* begin Records provided *
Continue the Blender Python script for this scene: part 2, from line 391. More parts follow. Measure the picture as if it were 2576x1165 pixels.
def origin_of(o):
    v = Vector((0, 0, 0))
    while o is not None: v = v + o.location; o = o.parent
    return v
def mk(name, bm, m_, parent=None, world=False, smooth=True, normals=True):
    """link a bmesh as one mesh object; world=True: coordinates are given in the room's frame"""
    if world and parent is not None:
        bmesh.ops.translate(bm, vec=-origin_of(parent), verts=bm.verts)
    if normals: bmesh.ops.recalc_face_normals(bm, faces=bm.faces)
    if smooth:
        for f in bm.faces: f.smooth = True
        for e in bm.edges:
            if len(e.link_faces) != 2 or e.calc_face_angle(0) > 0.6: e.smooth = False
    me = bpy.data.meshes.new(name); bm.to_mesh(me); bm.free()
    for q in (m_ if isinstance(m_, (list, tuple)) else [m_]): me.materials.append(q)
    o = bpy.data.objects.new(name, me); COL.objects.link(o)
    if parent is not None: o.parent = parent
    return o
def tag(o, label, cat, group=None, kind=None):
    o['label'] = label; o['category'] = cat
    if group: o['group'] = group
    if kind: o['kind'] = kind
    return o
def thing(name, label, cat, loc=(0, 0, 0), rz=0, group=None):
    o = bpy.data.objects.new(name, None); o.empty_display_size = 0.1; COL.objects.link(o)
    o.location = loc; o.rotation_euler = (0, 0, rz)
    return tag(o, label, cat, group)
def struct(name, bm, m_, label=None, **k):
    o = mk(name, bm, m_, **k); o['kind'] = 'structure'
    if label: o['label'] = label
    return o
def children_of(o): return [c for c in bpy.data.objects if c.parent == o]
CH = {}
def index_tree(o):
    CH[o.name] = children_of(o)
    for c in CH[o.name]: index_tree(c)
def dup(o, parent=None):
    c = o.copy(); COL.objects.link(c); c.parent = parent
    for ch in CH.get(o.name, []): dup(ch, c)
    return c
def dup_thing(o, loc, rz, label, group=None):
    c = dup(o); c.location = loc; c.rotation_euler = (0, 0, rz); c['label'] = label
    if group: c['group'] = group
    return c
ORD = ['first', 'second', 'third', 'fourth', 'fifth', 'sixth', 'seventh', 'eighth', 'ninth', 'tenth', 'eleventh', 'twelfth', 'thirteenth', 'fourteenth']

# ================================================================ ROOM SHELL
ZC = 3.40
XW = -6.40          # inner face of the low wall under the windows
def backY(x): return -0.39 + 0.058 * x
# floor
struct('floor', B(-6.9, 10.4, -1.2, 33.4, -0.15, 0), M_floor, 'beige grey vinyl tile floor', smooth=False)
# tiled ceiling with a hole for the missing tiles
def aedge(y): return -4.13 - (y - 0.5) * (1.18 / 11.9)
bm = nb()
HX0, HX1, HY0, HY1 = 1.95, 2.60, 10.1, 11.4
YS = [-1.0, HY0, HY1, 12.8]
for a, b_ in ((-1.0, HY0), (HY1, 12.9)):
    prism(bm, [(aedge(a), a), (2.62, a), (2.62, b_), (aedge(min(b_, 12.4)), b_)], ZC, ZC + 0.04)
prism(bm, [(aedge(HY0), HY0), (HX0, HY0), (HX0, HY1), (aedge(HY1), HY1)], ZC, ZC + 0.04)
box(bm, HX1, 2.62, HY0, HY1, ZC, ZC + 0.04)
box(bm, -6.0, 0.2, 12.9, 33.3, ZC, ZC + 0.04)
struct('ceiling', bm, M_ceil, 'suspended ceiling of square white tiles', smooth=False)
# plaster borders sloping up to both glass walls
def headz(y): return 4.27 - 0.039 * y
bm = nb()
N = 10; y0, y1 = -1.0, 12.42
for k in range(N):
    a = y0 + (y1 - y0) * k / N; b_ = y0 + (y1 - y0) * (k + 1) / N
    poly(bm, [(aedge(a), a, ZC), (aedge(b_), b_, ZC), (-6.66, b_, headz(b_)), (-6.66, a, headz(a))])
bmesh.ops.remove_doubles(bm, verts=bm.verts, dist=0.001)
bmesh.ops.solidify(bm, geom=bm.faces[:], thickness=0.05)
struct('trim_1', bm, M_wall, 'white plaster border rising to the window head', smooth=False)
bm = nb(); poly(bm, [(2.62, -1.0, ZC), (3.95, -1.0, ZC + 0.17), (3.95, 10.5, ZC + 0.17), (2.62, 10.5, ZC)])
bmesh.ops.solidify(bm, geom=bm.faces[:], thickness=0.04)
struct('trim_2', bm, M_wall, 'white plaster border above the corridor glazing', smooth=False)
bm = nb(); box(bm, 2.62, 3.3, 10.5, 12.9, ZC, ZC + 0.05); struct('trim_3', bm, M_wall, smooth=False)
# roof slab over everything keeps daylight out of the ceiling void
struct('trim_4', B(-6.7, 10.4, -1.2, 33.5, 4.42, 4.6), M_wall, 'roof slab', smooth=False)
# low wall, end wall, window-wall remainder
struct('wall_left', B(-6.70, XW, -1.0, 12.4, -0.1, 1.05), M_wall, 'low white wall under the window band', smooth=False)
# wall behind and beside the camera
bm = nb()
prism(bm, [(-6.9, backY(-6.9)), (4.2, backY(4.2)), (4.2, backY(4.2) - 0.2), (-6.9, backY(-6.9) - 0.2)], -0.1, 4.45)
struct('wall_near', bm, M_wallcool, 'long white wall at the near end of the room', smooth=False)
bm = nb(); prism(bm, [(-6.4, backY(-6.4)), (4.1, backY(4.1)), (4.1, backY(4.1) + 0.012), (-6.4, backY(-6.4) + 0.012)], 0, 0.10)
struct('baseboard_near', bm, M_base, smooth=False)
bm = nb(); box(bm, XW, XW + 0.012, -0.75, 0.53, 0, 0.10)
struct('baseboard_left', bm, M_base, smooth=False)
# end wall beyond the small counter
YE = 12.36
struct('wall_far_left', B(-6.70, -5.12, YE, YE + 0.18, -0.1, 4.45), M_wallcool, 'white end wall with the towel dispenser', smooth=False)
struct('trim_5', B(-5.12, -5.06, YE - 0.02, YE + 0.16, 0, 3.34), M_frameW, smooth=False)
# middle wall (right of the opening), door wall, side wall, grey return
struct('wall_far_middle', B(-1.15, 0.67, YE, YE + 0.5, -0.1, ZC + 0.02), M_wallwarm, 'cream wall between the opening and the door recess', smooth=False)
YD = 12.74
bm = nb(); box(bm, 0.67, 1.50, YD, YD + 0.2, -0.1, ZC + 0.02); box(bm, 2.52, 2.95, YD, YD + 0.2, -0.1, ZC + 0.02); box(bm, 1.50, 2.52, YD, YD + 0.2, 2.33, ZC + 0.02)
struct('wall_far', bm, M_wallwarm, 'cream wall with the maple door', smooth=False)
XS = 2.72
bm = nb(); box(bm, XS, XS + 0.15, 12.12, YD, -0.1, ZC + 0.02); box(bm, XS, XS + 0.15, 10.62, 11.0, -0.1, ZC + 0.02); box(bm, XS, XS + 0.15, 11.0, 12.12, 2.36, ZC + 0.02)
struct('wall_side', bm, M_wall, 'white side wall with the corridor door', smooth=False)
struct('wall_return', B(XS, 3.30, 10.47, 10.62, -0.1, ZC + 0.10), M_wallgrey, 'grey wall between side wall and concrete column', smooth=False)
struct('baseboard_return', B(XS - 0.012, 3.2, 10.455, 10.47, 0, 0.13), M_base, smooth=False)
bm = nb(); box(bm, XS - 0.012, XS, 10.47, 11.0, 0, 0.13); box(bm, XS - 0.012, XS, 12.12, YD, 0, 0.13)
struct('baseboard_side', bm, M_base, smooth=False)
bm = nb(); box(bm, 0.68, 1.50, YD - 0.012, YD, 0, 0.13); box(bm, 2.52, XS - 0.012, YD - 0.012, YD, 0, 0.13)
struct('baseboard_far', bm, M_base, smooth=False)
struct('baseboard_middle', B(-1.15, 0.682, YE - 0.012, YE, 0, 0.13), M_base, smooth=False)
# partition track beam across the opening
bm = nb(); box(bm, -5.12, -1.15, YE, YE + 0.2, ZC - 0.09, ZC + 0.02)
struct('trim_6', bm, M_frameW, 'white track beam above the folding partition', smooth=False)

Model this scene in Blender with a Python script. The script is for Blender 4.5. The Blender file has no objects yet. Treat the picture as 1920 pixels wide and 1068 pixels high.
* end Records provided *
#### Written request
Pull out every line of the entries that includes the word "pixels".

#### Complete answer
Continue the Blender Python script for this scene: part 2, from line 391. More parts follow. Measure the picture as if it were 2576x1165 pixels.
Model this scene in Blender with a Python script. The script is for Blender 4.5. The Blender file has no objects yet. Treat the picture as 1920 pixels wide and 1068 pixels high.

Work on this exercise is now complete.